ZedHead wrote:Do people really have hydrolock issues with an intake? I cant imagine an intake being able to suck enough water to hydro an engine. Fully submerged yes, but a puddle? If the water is that deep you should be smart enough not to drive through it at any high rate of speed anyway.
On a side note. I had an 88 prelude SI that I poured water through. Disconnected the intake at the throttle body, rev'ed it to about 4k and just poured water in it. Gallons at a time, 4 I think, smoking white out the tail pipe like crazy. Mostly to steam clean (or try to) the inside of the engine to remove build-up of carbon. This was done on a cold engine. No hydrolock, ran fine, had 155k or so on it. I guess I don't understand the hydrolock issue associated with intakes. It would take a lot of water all at once. I don't drive through standing water, it should be common sense, water is bad on a hot engine.

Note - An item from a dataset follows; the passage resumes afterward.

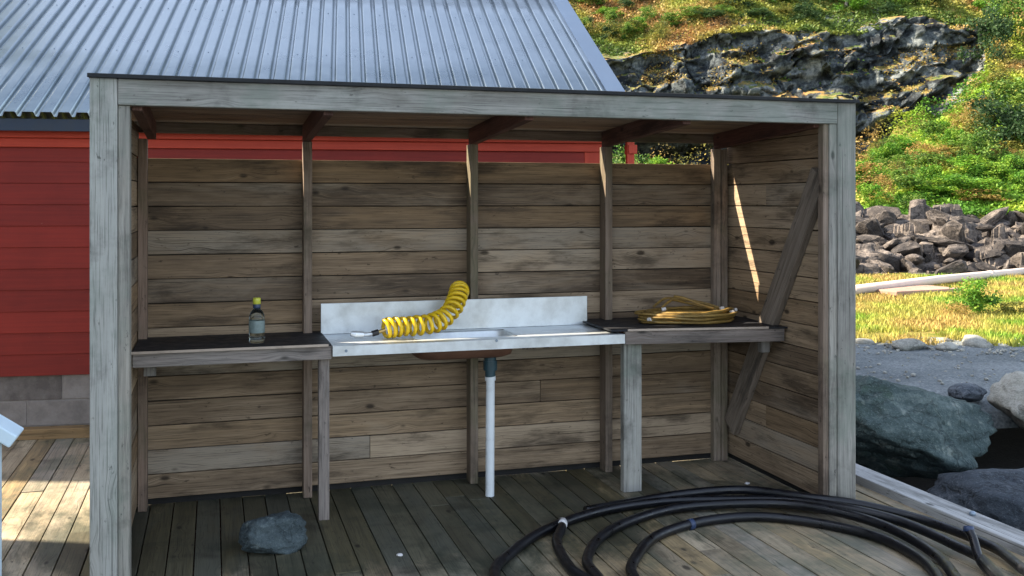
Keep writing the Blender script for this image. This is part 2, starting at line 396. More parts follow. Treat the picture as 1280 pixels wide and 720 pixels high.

Edt: Driving through a ankle deep puddle? Not likely at all.
That is/was an old Smokey Yunick trick (I'm sure others did it, too) to clean the valves and combustion chambers on a carbureted engine. But I wouldn't recommend it on a dry manifold application. But even on a dry manifold like that one, at a higher rpm, the velocity of the air in the intake would partially atomize the water and therefore not hydrolock.
Not sure about it mattering or not if the engine is cold or at operating temp if the water were room temperature.
Where one gets into trouble would be a low rpm gulp (which wouldn't take much) then of course one or more cylinders gets partially filled with water (not water vapor) and yes, it's game over.